- Task directions
Set down, exactly as written, the lines from the top of the data to the line that holds "-13.4, -18.6, -30])", and omit the pictures.
__________________________________________________
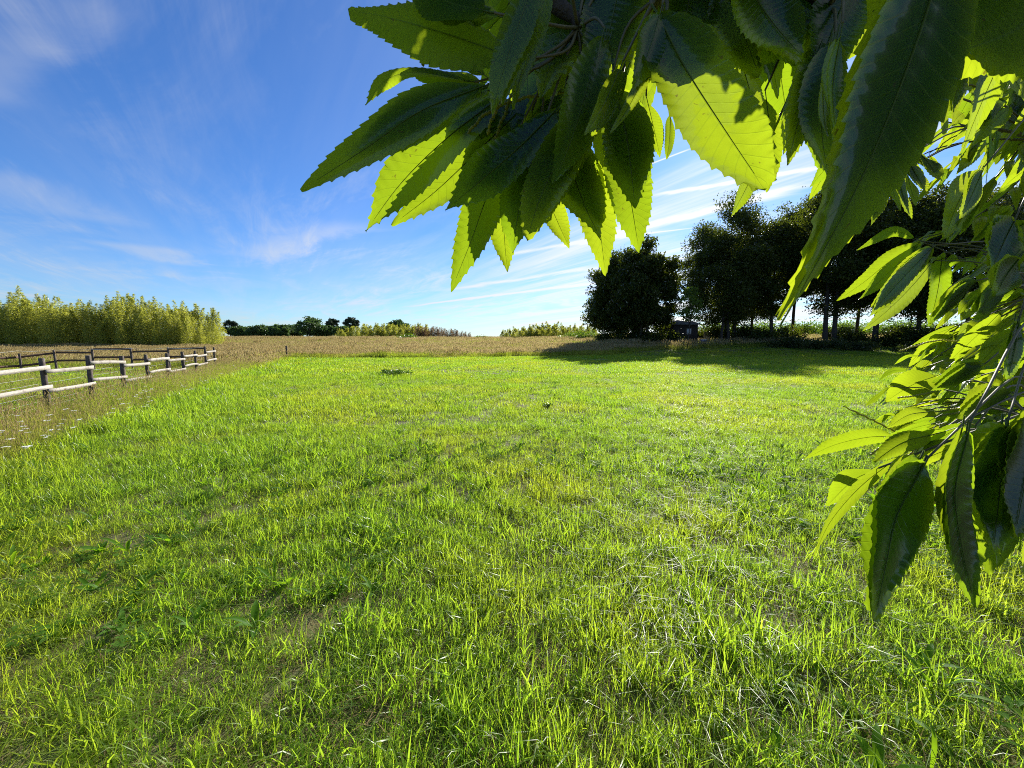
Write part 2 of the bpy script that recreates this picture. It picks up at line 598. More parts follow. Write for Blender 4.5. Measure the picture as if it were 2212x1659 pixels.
def left_border(y):                    # where the mown field ends on the fence side
    return np.interp(y, [-5, 0, 5, 11.4, 20, 32, 60], [-3.0, -4.4, -6.6, -9.6, -13.4, -18.6, -30])


def far_border(x):                     # where it ends at the far side
    return np.interp(x, [-40, -18.6, 4, 22, 60, 100], [29, 32, 36.5, 43.5, 47, 50]) + .35 * np.sin(x * 1.3) + .4 * np.sin(x * .47 + 1) + .2 * np.sin(x * 3.1)


def fence_x(y):                        # the near run of the paddock fence
    return -10.0 - 6.05 * (y - 8.2) / 12.6


gx = np.concatenate([np.linspace(-400, -60, 18), np.linspace(-56, 60, 117), np.linspace(64, 400, 18)])
gy = np.concatenate([np.linspace(-40, -4, 10), np.linspace(-3, 60, 90), np.linspace(61, 120, 40), np.linspace(130, 900, 16)])
X, Y = np.meshgrid(gx, gy, indexing='ij')
V = np.stack([X, Y, height(X, Y)], -1).reshape(-1, 3)
i, j = np.meshgrid(np.arange(len(gx) - 1), np.arange(len(gy) - 1), indexing='ij')
k = len(gy)
Q = np.stack([i * k + j, (i + 1) * k + j, (i + 1) * k + j + 1, i * k + j + 1], -1).reshape(-1, 4)
obj('ground', mesh('ground', V, Q, [M['soil']], smooth=True), kind='structure')


# ------------------------------------------------------------------ grass
def blades(rng, k, R, h, w, lean=0.35, curl=0.6, rows=4):
    """k curved grass blades standing in a disc of radius R; returns V, Q, uv"""
    r, a = R * np.sqrt(rng.uniform(0, 1, k)), rng.uniform(0, 2 * math.pi, k)
    base = np.stack([r * np.cos(a), r * np.sin(a), np.full(k, -.01)], -1)
    hh = rng.uniform(h[0], h[1], k)
    ww = rng.uniform(w[0], w[1], k)
    la = rng.uniform(0, 2 * math.pi, k)
    ld = np.stack([np.cos(la), np.sin(la), np.zeros(k)], -1)
    sa_ = la + math.pi / 2 + rng.normal(0, .7, k)
    sd = np.stack([np.cos(sa_), np.sin(sa_), np.zeros(k)], -1)
    le = np.abs(rng.normal(0, lean, k))
    cu = np.abs(rng.normal(0, curl, k))
    tt = np.linspace(0, 1, rows)
    V = np.zeros((k, rows, 2, 3))
    for q, t in enumerate(tt):
        off = (le * t + cu * t * t)
        z = hh * t * (1 - .42 * np.minimum(off, 1.6) * t)
        c = base + ld * (hh * off * .8)[:, None] + np.array([0, 0, 1.0]) * z[:, None]
        wd = ww * (1 - t ** 1.7) * (0.55 + .9 * min(t * 3, .5)) + .0004
        V[:, q, 0] = c - sd * wd[:, None] * .5
        V[:, q, 1] = c + sd * wd[:, None] * .5
    idx = np.arange(k * rows * 2).reshape(k, rows, 2)
    Qs = np.stack([idx[:, :-1, 0], idx[:, :-1, 1], idx[:, 1:, 1], idx[:, 1:, 0]], -1).reshape(-1, 4)
    u = rng.uniform(0, 1, k)
    uv = np.stack([np.repeat(u, rows * 2), np.tile(np.repeat(tt, 2), k)], -1)
    return V.reshape(-1, 3), Qs, uv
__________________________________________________
- Complete response
Write part 2 of the bpy script that recreates this picture. It picks up at line 598. More parts follow. Write for Blender 4.5. Measure the picture as if it were 2212x1659 pixels.
def left_border(y):                    # where the mown field ends on the fence side
    return np.interp(y, [-5, 0, 5, 11.4, 20, 32, 60], [-3.0, -4.4, -6.6, -9.6, -13.4, -18.6, -30])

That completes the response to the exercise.